ECLI:NL:RBHAA:2002:AE1936
Rechtbank Haarlem
- Eerste aanleg - enkelvoudig
- J.J. van der Valk
- Rechtspraak.nl
Ontbinding arbeidsovereenkomst wegens verstoorde arbeidsrelatie tussen werkneemster en werkgever
In deze zaak heeft de Rechtbank Haarlem op 12 maart 2002 uitspraak gedaan in een verzoek tot ontbinding van de arbeidsovereenkomst tussen een werkneemster, aangeduid als [verzoekster], en haar werkgever, ISS Care BV. Het verzoek is ingediend op 13 februari 2002 en is gebaseerd op artikel 7:685 BW, waarbij de werkneemster stelt dat er sprake is van een duurzaam verstoorde arbeidsrelatie. De werkneemster heeft in haar verzoekschrift aangegeven dat zij na een langdurige ziekte in 2000 op een onheuse wijze is gedegradeerd en dat haar werkgeefster, ISS, haar sindsdien heeft genegeerd en afwijzend heeft behandeld. Dit heeft geleid tot psychische klachten en een uitval van haar werkzaamheden eind september 2001.
De mondelinge behandeling vond plaats op 5 maart 2002, waarbij beide partijen hun standpunten hebben toegelicht. ISS heeft het verzoek tot ontbinding betwist en stelt dat er geen reden is voor ontbinding, aangezien zij aan haar verplichtingen als werkgever heeft voldaan.

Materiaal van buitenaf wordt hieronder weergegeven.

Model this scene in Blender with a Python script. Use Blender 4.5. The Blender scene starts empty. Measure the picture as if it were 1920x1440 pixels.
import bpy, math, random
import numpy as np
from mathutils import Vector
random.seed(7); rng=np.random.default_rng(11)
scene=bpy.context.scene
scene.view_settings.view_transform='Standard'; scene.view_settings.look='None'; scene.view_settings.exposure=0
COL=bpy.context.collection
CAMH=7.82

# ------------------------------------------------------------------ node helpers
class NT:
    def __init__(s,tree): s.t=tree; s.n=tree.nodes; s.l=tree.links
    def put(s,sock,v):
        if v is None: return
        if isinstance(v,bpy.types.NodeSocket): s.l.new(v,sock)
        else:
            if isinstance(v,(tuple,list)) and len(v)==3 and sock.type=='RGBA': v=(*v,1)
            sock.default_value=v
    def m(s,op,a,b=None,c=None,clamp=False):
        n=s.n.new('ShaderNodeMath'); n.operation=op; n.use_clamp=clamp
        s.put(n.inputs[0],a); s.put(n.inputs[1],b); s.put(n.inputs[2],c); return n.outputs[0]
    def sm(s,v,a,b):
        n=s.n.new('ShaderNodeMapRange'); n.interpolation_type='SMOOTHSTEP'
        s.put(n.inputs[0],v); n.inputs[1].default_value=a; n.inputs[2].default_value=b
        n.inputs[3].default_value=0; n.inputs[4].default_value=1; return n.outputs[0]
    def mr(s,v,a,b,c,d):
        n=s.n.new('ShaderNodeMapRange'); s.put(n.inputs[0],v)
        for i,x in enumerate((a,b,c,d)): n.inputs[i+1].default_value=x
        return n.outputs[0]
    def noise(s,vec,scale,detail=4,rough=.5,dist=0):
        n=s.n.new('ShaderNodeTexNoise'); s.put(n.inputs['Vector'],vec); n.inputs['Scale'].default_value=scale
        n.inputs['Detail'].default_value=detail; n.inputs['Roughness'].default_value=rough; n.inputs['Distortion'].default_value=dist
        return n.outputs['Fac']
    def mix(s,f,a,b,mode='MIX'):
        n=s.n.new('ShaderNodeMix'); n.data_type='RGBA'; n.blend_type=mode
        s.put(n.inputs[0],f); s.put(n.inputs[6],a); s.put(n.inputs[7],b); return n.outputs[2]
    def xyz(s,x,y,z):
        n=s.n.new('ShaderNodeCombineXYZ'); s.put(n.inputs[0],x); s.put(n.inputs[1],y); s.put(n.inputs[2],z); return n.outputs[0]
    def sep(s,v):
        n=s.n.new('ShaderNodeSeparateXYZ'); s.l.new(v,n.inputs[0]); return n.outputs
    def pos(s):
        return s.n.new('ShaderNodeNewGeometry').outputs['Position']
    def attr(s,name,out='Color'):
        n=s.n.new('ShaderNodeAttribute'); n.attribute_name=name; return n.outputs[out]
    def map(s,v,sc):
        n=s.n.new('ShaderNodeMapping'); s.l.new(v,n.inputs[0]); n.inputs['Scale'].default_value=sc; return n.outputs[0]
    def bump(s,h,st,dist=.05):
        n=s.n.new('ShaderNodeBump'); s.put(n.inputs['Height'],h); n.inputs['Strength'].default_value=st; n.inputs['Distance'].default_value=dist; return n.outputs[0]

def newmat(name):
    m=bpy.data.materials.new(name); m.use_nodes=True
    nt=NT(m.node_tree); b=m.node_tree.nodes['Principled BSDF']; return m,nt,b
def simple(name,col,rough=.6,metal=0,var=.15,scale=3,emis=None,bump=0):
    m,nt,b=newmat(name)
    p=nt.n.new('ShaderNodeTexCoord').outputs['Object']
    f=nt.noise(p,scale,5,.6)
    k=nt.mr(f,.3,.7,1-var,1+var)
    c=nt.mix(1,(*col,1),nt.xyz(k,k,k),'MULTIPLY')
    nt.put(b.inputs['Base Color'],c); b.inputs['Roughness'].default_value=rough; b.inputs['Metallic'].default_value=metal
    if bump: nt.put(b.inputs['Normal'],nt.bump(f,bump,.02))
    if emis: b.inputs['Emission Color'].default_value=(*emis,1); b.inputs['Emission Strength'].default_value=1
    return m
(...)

ISS heeft de loonbetalingen steeds doorgezet en heeft geprobeerd om de werkneemster te reïntegreren, maar de werkneemster zou niet meewerken aan haar eigen reïntegratie en enkel gericht zijn op financiële compensatie.
De rechtbank heeft geconcludeerd dat er geen voldoende gewichtige gronden zijn om de arbeidsovereenkomst te ontbinden. De rechter heeft vastgesteld dat ISS niet kan worden verweten dat zij haar reïntegratiepogingen heeft gestaakt, aangezien de werkneemster zelf niet op reïntegratie uit was maar enkel op een financiële vergoeding. De rechter heeft het verzoek tot ontbinding afgewezen en iedere partij in de kosten belast. De uitspraak benadrukt de wederzijdse verantwoordelijkheden van zowel werkgever als werknemer in het reïntegratieproces.